Talk:Resistor mesh

After finishing this task you can move on to this. --Mwn3d 15:59, 21 August 2011 (UTC)

Heh that would have been easy had it not included the squirrel. By the way, do you know what's up with the SVG display? I've been trying to get it to work with no success. --Ledrug 16:26, 21 August 2011 (UTC)

FWIW I have had problems in the past with SVG files that contain text elements not displaying properly. A workaround is to convert the text to curves. It is apparently a problem with the sites SVG renderer. --Thundergnat 19:58, 21 August 2011 (UTC)

Eh that worked, great. --Ledrug 22:51, 21 August 2011 (UTC)

The arena in that link looks like somewhere where you'd plug in the special component from Explorers. Ah, an opportunity for a clever pop-culture reference missed… –Donal Fellows 19:37, 21 August 2011 (UTC)

Link to a solution

Anyone? --Paddy3118 06:34, 28 August 2011 (UTC)

Link to a what? A number? --Ledrug 03:22, 29 August 2011 (UTC)

I was hoping for something other than 42 ;-) Maybe a link to something with an algorithm and its explanation? Thanks. --Paddy3118 07:26, 29 August 2011 (UTC)

A long, long time ago, I took the class that taught how to do this. I don't really remember, now. Not the most helpful of links; it teaches more theory than solving this task ought to require. --Michael Mol 11:44, 29 August 2011 (UTC)

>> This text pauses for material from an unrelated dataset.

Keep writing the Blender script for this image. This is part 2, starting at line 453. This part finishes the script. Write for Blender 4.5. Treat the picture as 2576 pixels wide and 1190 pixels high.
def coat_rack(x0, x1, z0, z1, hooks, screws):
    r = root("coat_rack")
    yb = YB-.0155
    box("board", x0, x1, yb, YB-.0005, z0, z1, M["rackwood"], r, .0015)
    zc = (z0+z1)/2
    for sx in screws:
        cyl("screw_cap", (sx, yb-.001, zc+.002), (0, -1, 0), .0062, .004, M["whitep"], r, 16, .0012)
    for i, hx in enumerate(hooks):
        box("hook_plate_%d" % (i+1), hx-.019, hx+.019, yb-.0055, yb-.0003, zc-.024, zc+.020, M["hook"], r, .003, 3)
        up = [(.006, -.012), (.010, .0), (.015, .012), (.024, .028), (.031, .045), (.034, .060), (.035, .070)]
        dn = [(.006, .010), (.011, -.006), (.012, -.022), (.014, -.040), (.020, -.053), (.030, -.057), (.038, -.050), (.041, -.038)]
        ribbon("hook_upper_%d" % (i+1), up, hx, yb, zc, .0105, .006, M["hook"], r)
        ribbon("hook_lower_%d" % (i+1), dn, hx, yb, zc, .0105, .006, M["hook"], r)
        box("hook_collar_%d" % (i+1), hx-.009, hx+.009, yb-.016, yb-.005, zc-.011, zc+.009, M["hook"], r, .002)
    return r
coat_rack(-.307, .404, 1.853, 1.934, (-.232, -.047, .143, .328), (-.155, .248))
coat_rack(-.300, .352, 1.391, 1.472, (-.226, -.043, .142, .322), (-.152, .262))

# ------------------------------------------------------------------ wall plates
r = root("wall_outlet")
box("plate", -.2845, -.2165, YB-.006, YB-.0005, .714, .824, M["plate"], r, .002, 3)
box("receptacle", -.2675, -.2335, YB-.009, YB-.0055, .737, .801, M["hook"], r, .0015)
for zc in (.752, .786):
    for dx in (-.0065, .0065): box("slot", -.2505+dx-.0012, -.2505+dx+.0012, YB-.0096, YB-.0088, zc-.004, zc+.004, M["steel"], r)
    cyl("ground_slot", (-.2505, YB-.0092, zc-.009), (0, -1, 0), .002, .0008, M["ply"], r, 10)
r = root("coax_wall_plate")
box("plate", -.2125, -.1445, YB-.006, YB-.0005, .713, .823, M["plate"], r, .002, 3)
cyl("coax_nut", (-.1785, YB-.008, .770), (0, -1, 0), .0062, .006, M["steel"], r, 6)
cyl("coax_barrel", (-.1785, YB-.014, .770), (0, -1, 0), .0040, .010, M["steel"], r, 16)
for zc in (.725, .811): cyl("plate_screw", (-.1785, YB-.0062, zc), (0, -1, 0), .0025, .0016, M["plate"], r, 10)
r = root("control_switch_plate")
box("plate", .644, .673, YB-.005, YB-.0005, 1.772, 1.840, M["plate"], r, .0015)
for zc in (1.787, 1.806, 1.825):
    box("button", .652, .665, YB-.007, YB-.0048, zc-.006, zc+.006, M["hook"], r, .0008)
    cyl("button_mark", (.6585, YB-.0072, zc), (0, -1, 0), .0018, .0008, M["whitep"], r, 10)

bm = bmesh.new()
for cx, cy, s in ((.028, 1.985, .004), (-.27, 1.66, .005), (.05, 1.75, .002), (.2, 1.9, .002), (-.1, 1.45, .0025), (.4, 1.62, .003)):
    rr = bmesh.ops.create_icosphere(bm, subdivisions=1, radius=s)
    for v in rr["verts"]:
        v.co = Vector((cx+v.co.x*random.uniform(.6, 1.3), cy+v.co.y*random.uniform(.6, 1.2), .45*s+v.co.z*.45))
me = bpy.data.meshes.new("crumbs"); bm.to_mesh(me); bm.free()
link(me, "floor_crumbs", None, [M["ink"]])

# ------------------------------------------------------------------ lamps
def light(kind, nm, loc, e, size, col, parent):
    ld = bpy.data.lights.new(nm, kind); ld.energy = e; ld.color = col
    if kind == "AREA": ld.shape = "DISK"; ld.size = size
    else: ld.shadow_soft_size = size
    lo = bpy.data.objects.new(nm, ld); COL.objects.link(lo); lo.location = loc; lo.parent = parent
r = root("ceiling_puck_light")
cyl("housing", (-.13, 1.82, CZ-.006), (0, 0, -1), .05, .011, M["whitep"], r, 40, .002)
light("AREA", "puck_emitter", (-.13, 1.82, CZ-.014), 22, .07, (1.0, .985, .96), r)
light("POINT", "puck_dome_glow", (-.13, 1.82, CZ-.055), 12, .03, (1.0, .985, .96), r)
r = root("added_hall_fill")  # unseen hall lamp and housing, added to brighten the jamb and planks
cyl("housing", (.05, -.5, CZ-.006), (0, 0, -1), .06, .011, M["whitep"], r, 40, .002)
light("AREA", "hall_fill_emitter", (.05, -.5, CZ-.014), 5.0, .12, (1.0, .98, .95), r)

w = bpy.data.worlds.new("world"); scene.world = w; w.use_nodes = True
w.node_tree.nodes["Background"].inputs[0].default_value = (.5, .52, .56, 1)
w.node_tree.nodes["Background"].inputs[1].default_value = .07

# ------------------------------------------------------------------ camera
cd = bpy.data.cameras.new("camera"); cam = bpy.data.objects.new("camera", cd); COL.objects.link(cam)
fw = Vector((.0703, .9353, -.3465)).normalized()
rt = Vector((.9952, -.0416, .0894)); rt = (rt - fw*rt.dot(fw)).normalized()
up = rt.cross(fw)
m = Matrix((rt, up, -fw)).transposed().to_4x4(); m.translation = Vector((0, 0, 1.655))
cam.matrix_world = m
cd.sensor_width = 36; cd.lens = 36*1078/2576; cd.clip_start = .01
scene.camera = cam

The general idea is this: given a circuit and some input, what's the response of the system? For this particular problem, the input is two voltage values on nodes A and B, and the response is the voltage values on every other node. By Ohm's law, if two neighoring nodes have voltages ${\displaystyle V_{i}}$ and ${\displaystyle V_{j}}$, then the current flowing from i to j is ${\displaystyle (V_{i}-V_{j})/R_{ij}}$ where R is the resistance (=1 here). Given a set of voltages on the nodes, you can calculate net current flow out of each node; to be a valid solution, the total current out of each node must be zero unless the node is an electrode (i.e. given a fixed voltage as part of boundary condition). The C code gives A 1 volt and B -1 volt, calculates what voltage each other node has, then calculates the current I flowing out of A and into B (they must be equal); the resistance is again given by Ohm's law: R = 2/I.

Of course the interesting part is how to get the voltage values, and there are multiple ways to do it. The C code just give the circuit some arbitrary values initially, then at each iteration calculates how much voltage difference is needed on each node to locally sastisfy the current flow constraint on that node, and adds it onto the voltage. For this task it converges and pretty quickly at that. --Ledrug 15:45, 29 August 2011 (UTC)

Given the problem size, even Gauss pivoting will do. Now, for a larger circuit, you would simply use a sparse symmetric solver, and there are many good ones already written. Maybe conjugate gradient would be a nice starting point. See also Maxima solution for an exact value. At least it will help checking other methods ;-) Capra Hircus 11:11, 28 August 2012 (UTC)